Just to illustrate that the better-known kinds of errors (rounding and "cosmic-ray") are quite often fairly far down on our list of things to worry about in this respect.

[ewmayer]

Another thing I neglected to clarify: in the aforementioned paper's FFT error analysis, the key result is expression (8). Multiplying that expression by 1/2 and trivially rearranging, one can obtain an expression for log2(W), which is the maximum allowable bits per input word to the transform in terms of the transform length N. We see 3 terms in (8) which act to reduce the maximum allowable input wordsize as N increases, which can be grouped into 2 distinct categories (when I wrote the section of FFT error heuristics I rearranged things on the way to (8) to group terms raised to the 1/2 and 3/2 powers, but that had the side effect of mixing terms arising from the convolution output size and floating-point rounding errors - in retrospect that was probably a bad decision):

1) Convolution output size: appears via a [ log2(N)/4 + 3*log2(log(log(N)))/4 ] term - this is irrespective of transform type (floating or integer), it assumes only that balanced-digit representation is used for transform inputs;

2) FFT floating-point rounding errors: appear via a log2(log2(N))/4 term.

Thus, the dominant part of the 0.25-plus-a-little reduction in bits-per-word per doubling of the transform length, namely part (1), comes simply from the increase in average convolution output size with increasing convolution length (for fixed-sized inputs). To put numbers on the relative magnitudes of the 2 effects here: for N=2²⁰, the term (1) is roughly 6 times larger than the term (2). In other words, starting with a 1-term convolution (N=1), the simple squaring step limits our input size to roughly half as many bits as our computational mantissa has (i.e. 53/2 or roughly 26 bits for floating doubles). Going to N=2²⁰ we lose roughly 7 bits of this N=1 allowable wordsize, giving the aforementioned 19 bits per input word (which translates to a maximum testable Mersenne exponent of ~ 20M): roughly 6 of these bits are simply due to the nature of convolution (i.e. independent of the nature of the machine arithmetic used), and only one is due to FFT rounding errors. (Note that that is not to be taken to mean that "only one bit is ever lost due to rounding" - that would be clearly ludicrous - it's how many bits of relative error in the convolution outputs result due to the finite precision, after the IFFT and divide-by-N/2 have been done.)

More importantly, the asymptotic growth in rounding error is extremely slow - for a length-N FFT, it mirrors the average displacement of a random walk having O(log2(N)) steps, i.e. grows much more slowly than the convolution output sizes, which can modeled as a random walk of O(N) steps.

[jasonp]

Quote:

Originally Posted by ewmayer

Jason will recall that during our pure-integer distributed "wavefront" triple-checking of the F24 result (also described in the paper I linked to above), there were 3 or 4 occasions on which one of the PC "drones" doing a computational subinterval of Pepin-test iterations via NTT spat out an end-of-subinterval residue which disagreed with the residue for the same iteration given by the "leading-edge" floating-point computation.
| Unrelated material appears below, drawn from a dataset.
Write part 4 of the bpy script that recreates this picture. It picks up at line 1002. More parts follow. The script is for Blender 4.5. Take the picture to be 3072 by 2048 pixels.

Yes, that was cause for worry. In retrospect the biggest advantage of the integer tester was that it was a third algorithm and a third codebase for use with triple checks.

Regarding the speed of all-integer convolution, I only ever implemented the Fermat-mod variant, and if memory serves it managed a speed within 15% of mlucas on an opteron. I doubt it could get much faster than that though.

Quote:

Originally Posted by ewmayer

Just to illustrate that the better-known kinds of errors (rounding and "cosmic-ray") are quite often fairly far down on our list of things to worry about in this respect.

Another source of convolution error that worried me for a long time involved one element of the convolution product requiring the sum of a large number of terms that had the same sign, so that the convolution result would not be representable in a floating point mantissa. Such errors would happen purely at random somewhere deep inside the LL test, and would be undetectable if you were looking at roundoff error (the result would look like an integer near the limit of floating point precision). This sort of error would at least get caught in the double-check run though.

jasonp

[ewmayer]

Quote:

Originally Posted by jasonp

Another source of convolution error that worried me for a long time involved one element of the convolution product requiring the sum of a large number of terms that had the same sign, so that the convolution result would not be representable in a floating point mantissa. Such errors would happen purely at random somewhere deep inside the LL test

Not even necessarily at random - consider one obvious candidate for this kind of occurrence, namely (using indexing 0, ..., n-1 for transform in/outputs) the zero element of the convolution: the forward FFT of (x₀, ..., x_n-1) gives an output (y₀, ..., y_n-1) in which y₀ is just the sum of the x-inputs, that subsequently gets squared. Using nonnegative-digit representation this gets problematic fast as transform length increases, but once again, balanced-digit input representation to the rescue: in that version, the probabilistic magnitude of |y₀| follows the same asymptotic behavior as that of all the other outputs, namely that of an n-step random walk. That of course doesn't rule out the possibility of an "unlucky" input vector at some point (which case Colin Percival's error estimation work has been concerned with), but by going from nonnegative-digit to balanced-digit input represenetation one has transformed "guaranteed problematic O(n*wordsize) FFT outputs" to "problematic input vectors with an exponentially small chance of occurring." (At least I believe the odds are exponentially small - I'll see if can produce an actual proof of this.)